What is initially startling but ultimately admirable about the psalmist here is that while enduring incomprehensible oppression, he is seen talking to himself. D. Jones observed that most of us, in contrast, are guilty of too readily listening to ourselves. When we wake up and discuss with ourselves how we don’t ‘feel’ ready to fight sin or how we don’t ‘feel’ joy in the Spirit, we aren’t lending our ears to the right audience. The poet here doesn’t fall in that trap. No, he speaks to his aching soul…and he speaks what’s true. We might object though, ‘How can I hope in God?’ This does appear to be a tenuous question, for our sins are great and the anger of the ‘I AM’ is fearsome. But, it is precisely at this seemingly ‘hopeless’ realization at which the scene explodes with vitality (and, yes, especially ‘hope’) for us as A.D. earth-dwellers. Peter says it best when he writes: Praise be to the God and Father of our Lord Jesus Christ! In his great mercy he has given us new birth into a living hope through the resurrection of Jesus Christ from the dead…Through [Christ] you believe in God, who raised him from the Dead and glorified him, so your faith and hope are in God’ (1 Peter 1:3, 21). We’re in a Covenant with the Sovereign One, sealed in His Son’s blood. If ever there was a reason to hope and to preach that hope to again and again to ourselves and our brothers and sisters, surely this is it. In short, we hope in God through/because of the Gospel. So, brothers, do it. Hope in God because of the Gospel. Hope in God because hope of this sort (namely one rooted in the One who never trips on a hurdle or topples off a balance beam but is Sovereign over every sparrow and galaxy) cannot fail, for it’s been secured by a Covenant of infinite value since it was inaugurated by the Infinite’s blood. Hope in God because if we don’t hope in Him we’re hoping in a lesser thing that can’t bear the weight of expectation and will serve only to banish us from his presence. May it be said of us like those in Hebrews 11 that God is not ashamed to be called our God. We can be willing to sacrifice anything because our Hope is other-worldly.

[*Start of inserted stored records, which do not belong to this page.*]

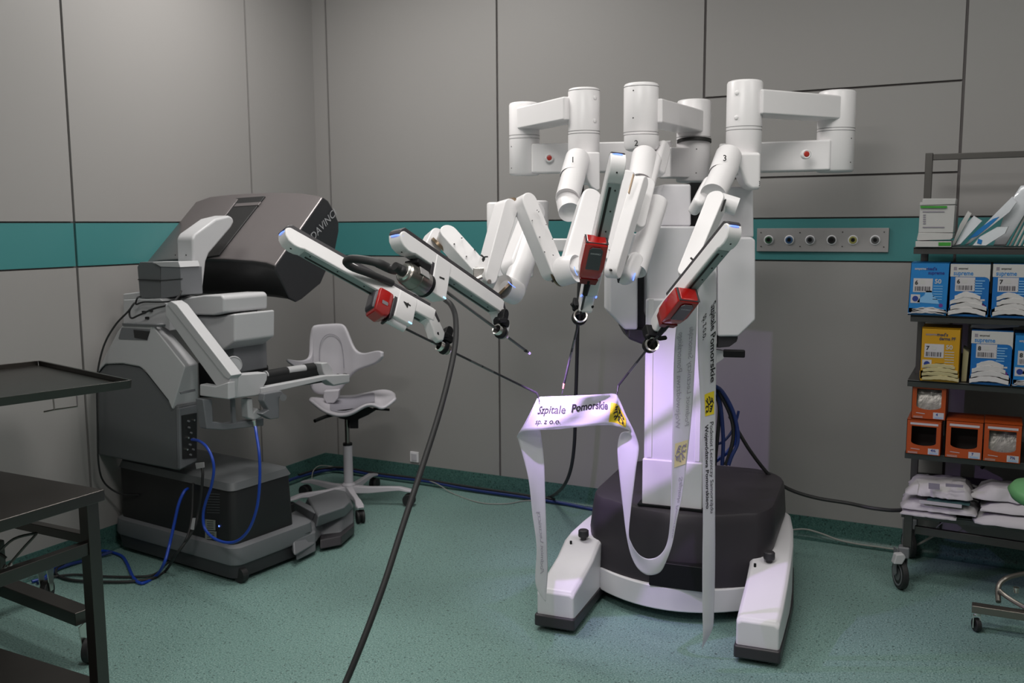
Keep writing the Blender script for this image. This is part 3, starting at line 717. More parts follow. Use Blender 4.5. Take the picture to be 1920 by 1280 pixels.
cannula('steel cannula clamped at the nose of the leftmost rail', k4, d4)
clamp_s = {4: k4}
def clamp_at(R, k, dd, lever=-1):
    b, F, L, ax, n, s = R
    def K(x, y, z): return k + ax*x + s*y + n*z
    obj('cannula_clamp', g_prism([K(x, y, -.020) for x, y in ((-.022, .020), (.018, .020), (.022, .034), (.016, .048), (-.018, .052), (-.028, .036))], n*.040), BLACK, b, bev=.004)
    obj('clamp_jaw', g_loftn([ring(k+ax*(-.006+q*.014), s, n, .024, 20) for q in (0, 1)]), BLACK, b, bev=.002)
    obj('clamp_lever', g_bar(K(-.012, .036, .020), K(-.050, .020, .026), .016, .010, n), BLACK, b, bev=.003)
    obj('clamp_arm', g_bar(K(.0, .040, 0), K(.002, .070, 0), .030, .028, n), BLACK, b, bev=.003)
clamp_at(RR[4], k4, d4)

# ---- endoscope on rail 1
b, F, L, ax, n, s = RR[1]
SC_T = thing('endoscope', 'endoscope with steel camera head and looping black cable, held by the second rail from left', 'endoscope', F(u1-.03, -.07, 0))
hc = F(u1-.046, -.088, 0)
obj('camera_head', g_lathe([(.028, -.060), (.034, -.056), (.037, -.048), (.039, -.016), (.041, -.014), (.041, .032), (.039, .036)], hc, ax, n=36), CAMM, SC_T, ang=30)
obj('head_plate', g_bar(hc+ax*-.030+(n*.9+s*.35).normalized()*.0405, hc+ax*.014+(n*.9+s*.35).normalized()*.0405, .028, .003, (n*.9+s*.35), flat=(True, True)), PM, SC_T, bev=.001)
obj('adapter_ring', g_cyl(hc+ax*.034, hc+ax*.050, .040, n=32), BLACK, SC_T, bev=.002)
obj('head_cap', g_cyl(hc-ax*.060, hc-ax*.068, .030, .024, n=28), CHROME, SC_T, bev=.002)
obj('adapter_block', g_prism([F(u1+a, v, -.030) for a, v in ((-.080, -.034), (-.002, -.026), (-.002, -.122), (-.014, -.122), (-.040, -.060), (-.080, -.046))], n*.055), BLACK, SC_T, bev=.003)
obj('cable_boot', g_cyl(hc-ax*.070, hc-ax*.105-s*0, .017, .013, n=20), RUBBER, SC_T)
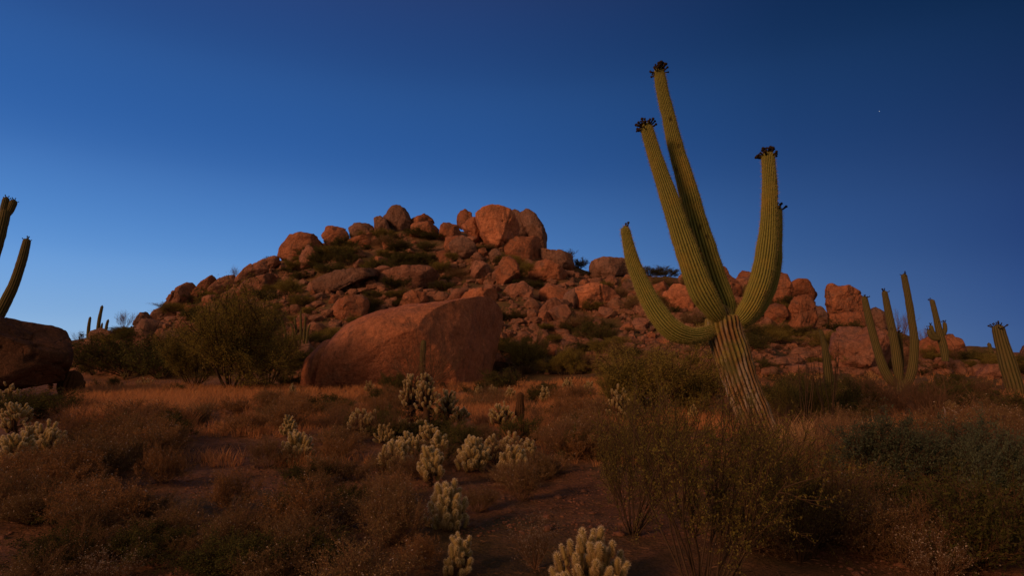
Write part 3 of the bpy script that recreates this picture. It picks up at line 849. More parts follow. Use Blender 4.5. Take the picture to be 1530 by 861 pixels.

Wednesday, August 13, 2008

Thinking about humility...

Hey guys, since everyone has been too busy to post anything (including myself), here is something brief to chew on.

A tentative definition of humility:

True humility is a constant acknowledgment of a higher and more infinitely valuable being that leads to a total re-orientation of one’s desires, thoughts, and actions.

This is in contrast to common notions such as humility being self mutilation in deed or in thought, the absence of thinking of oneself (potentially thinking of others first), or that humility is the lack of intelligence or a lack of various forms of talents and gifts.

In these notions all thoughts are still on us but in the former all thoughts are consumed in the magnitude of the almighty God.